Coming to my floor, I heard loud voices upstairs. Little Bird was probably up there, having a last drink with all his friends. I had had classes until 7pm, and I was tired. I didn't really want to go drink and struggle to understand emotional jargon. I don't like saying goodbyes under the best of circumstances. "And anyway, he's more of a story to me than a person," I said to myself, and opened my apartment door.
There are natural limits, of course, to the relationship you can have with a person when your interactions are mostly trying to avoid drinking with them and you understand only thirty percent of what they say. But I shocked myself with my own coldness – “more of a story than a person”. It was true – I perceived my relationship with him was more like a spectator to a movie, or an author to a vignette, than one man to another. By relating to him like this, by writing about him, he became comic, not tragic. His drunkenness, his exuberance, and his absurdity were all easy to take if he was just a character.
I changed clothes and went out to find him, but the truck had left.
In the last few years I’ve become aware that I often try to live like I’m writing a story. I imagine more than a few other volunteers are like this too. This might play a large part in why we choose to join Peace Corps. Who doesn’t get a little thrill imagining themselves as an old man or woman, beginning a story to their great-grandchildren, “Well, when I was in Kazakhstan…”? Many of us have blogs, and many of us have experienced the thrill of being found interesting by total strangers. Writing helps us deal with our frustrations by distancing us from them, by making them into abstractions. When our frustrations are people, we can turn them into characters, and this allows us to grin at them rather than feel helpless or angry.
But this is a terrible way to relate to people we care about. Other than say goodbye, I don’t think I really would have done anything differently with Little Bird if I had had the chance. But when I realized my attitude towards him that evening, it frightened me. If I am treating Peace Corps like a story, do I – even a little bit – look at my counterpart this way? My host family? My students? Of course, I have more closer relationships with them, I have strong feelings for them as people, I know the nuances of their personalities, but soon enough – in less then two months, as I write this – all that will be left of many of the people I know here will be the memories I have about them, the stories I can tell about them.
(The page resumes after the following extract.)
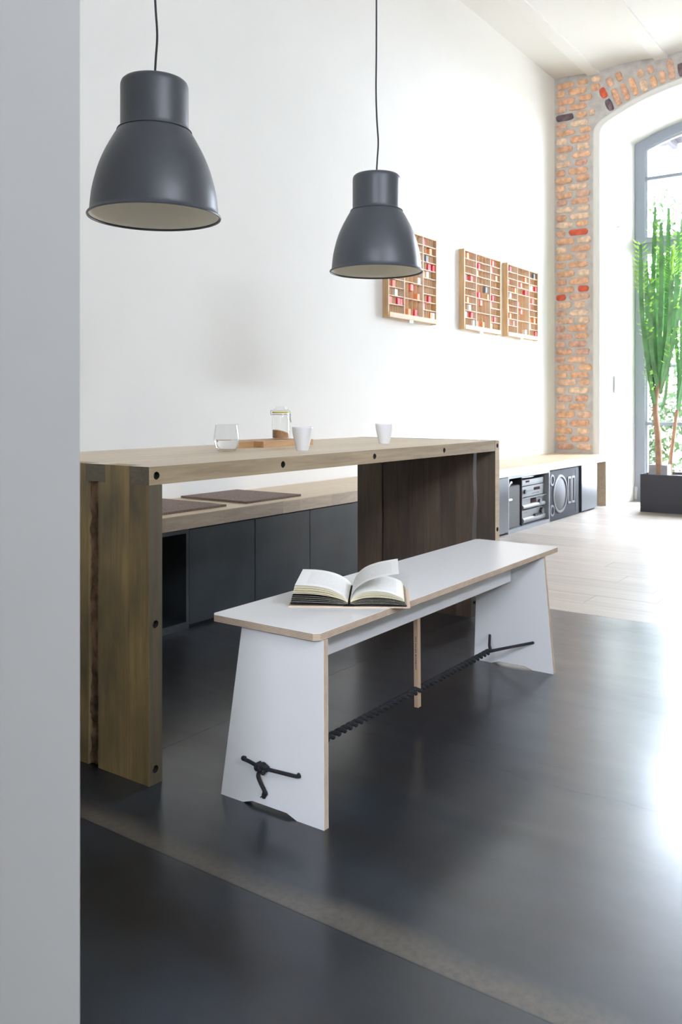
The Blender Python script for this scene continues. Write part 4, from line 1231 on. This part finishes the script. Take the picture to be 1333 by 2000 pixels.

Similarly, we will also shortly become stories. Volunteers are remembered, but by most people only as characters, even caricatures. Ask townspeople about former volunteers, and they will all produce the same sort of coarse details, good and bad – D_____, who spoke Kazakh, S_____ who never came to class, R_____ who started Girls Club, B_____ who drank.
That we all become stories to one another is a natural consequence of living in a relatively remote country. Many of us may never visit again, and even those who do will not find the same place they left. Flesh and blood Kazakhstan will become for us an idea and a memory; physical separation will bring with it cognitive separation, and the people we love will become characters. What’s more, people at home won’t even be as interested in hearing our stories as we would like. Not until we have great-grandchildren, anyway.
In the last few months, most of us are working on our legacies – passing on our projects, making our last lessons memorable, and giving presents for people to remember us by. In one sense, we’re patching up the stories about us that will be left behind. But in the bustle of my last months, Little Bird reminded me of this – we will have stories for the rest of our lives, but we won’t have the real thing for much longer.
Knowing this, I, for one, am going to make sure to spend quality non-narrative-worthy time with the people I care about. That means long teas with my counterpart, leisurely breakfasts with my host mother, chatting in the hallway with my students, and lazy arguments about pop music with my host brother. This is what I’m losing, and even though I may have come into the Peace Corps to collect stories, it’s these mundane moments that I’ll miss.